Bull Sand Fort is a Grade II listed building in the local planning authority area, England. First listed on 27 February 1987. Offshore fort.
Bull Sand Fort
- WRENN ID
- shadowed-chalk-blackthorn
- Grade
- II
- Local Planning Authority
- Country
- England
- Date first listed
- 27 February 1987
- Type
- Offshore fort
- Source
- Historic England listing
Description
EASINGTON SPURN POINT TA 41 SW 14/8 Bull Sand Fort II
Offshore fort. 1915-18 with minor later alterations. Reinforced concrete and brick, clad with rivetted steel armour plating. Timber and steel jetty. Circular on plan with octagonal base and balcony at sea level, and polygonal jetty to south-west. 3 floors with basement and magazine below sea level, and central 2-storey observation tower. Plain railings to balcony and jetty. Rows of windows to lower and middle floors, each with pairs of hinged steel shutters. The middle floor has groups of 3 projecting turrets on the north and south sides, facing the main shipping lanes. The central octagonal turrets, each supported by an attached cylindrical shaft, have a row of shuttered windows beneath a flat roof; the flanking semicircular turrets have conical bases and roofs and full-width shuttered openings. The roof of the fort carries a central cylindrical ventilation shaft; a rectangular flat-roofed armour-clad look-out tower with shuttered windows, single projecting square observation turrets attached to north and south sides, a roof balcony, mast and radio aerials; angular armour-clad flat- roofed sections flanking a pair of east-facing gun emplacements; a recessed segmental section of painted brick on the west side, containing 7 windows with glazing bars and a pair of steel chimneys, and approached by a steel staircase from the jetty.
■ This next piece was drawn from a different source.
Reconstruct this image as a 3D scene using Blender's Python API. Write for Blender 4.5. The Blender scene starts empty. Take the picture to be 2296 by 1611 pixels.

Bull Sand Fort, with its smaller companion fort on Haile Sand (Lincolnshire) 3.75 kilometres to the south-west, guarded the approaches to the Humber with gun batteries and an anti-submarine net of steel mesh stretched between them across the mouth of the estuary. Bull Fort had full amenities, including its own fresh water supply, for a garrison of 200. Armaments, besides the usual small and rapid-fire weapons, consisted of two 6 inch guns and two 6-pounder guns. A reputed 40,000 tons of concrete and steel went into its construction, at a cost of £l,500,000. Both forts were constantly manned during both world wars, and were often under attack from aircraft and submarine. The Army left in 1956, but the forts were still manned until the early 1960s, when both were sold to the Humber Conservancy Board. Cleethorpes Borough Council, Resort Activities Department, information sheet 05/3, Ships and Vessels of the Humber, 1985.